Lope de Vega murió en Madrid, donde nació, cincuenta años antes de que naciera Bach en Eisenach. Aun así, paseando por Madrid un sábado de otoño se puede convertir el tiempo en un instante. En el corazón del Barrio de las Letras de Madrid vivieron Cervantes, Lope de Vega, Góngora, Quevedo. Todos ellos tienen su calle, unas cerca de las otras. Yo también viví al lado y a veces vuelvo por allí, como ayer, para pasear lentamente porque nunca tengo prisa para llegar a ninguna parte, salvo al interior de mí mismo, entrando en el jardín de la casa de Lope de Vega, como si lograra atravesar el tiempo y aparecer en el siglo XVI. Y en el jardín me encontré con una puerta cerrada.
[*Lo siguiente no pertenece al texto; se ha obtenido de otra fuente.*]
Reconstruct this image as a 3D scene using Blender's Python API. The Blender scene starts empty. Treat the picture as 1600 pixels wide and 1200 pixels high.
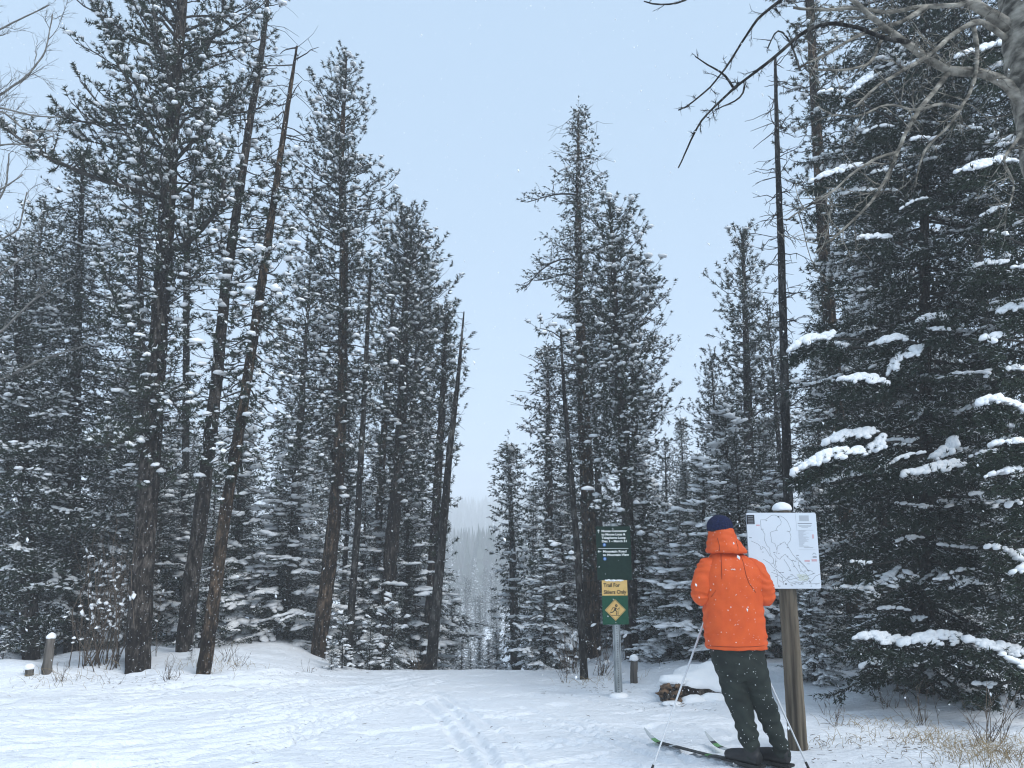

Tal vez Lope de Vega escondía tras esta puerta el secreto de su arte literario, ese que cambió el teatro desde la Poética de Aristóteles, el que enamoró a tantas mujeres e hizo morir de envidia a los mejores escritores de su tiempo, tras escribir sonetos como este:
"Desmayarse, atreverse, estar furioso,
áspero, tierno, liberal, esquivo,
alentado, mortal, difunto, vivo,
leal, traidor, cobarde y animoso;
no hallar fuera del bien centro y reposo,
mostrarse alegre, triste, humilde, altivo,
enojado, valiente, fugitivo,
satisfecho, ofendido, receloso;
huir el rostro al claro desengaño,
beber veneno por licor süave,
olvidar el provecho, amar el daño;
creer que un cielo en un infierno cabe,
dar la vida y el alma a un desengaño;
esto es amor, quien lo probó lo sabe".
Luego siguió el paseo, el desayuno en el Café que antes se llamaba Cervantes -un restaurante que aparece en mi novela "Las mentiras inexactas"-, atravesar la calle de la Bolsa, un lugar importante en una de mis novelas favoritas de Galdós, "Lo prohibido", y llegar a la Plaza de la Paja y el jardín romántico del Palacio de Anglona. Antes me había llamado una música de órgano que salía de la iglesia de San Pedro el Viejo, una de las más antiguas de Madrid.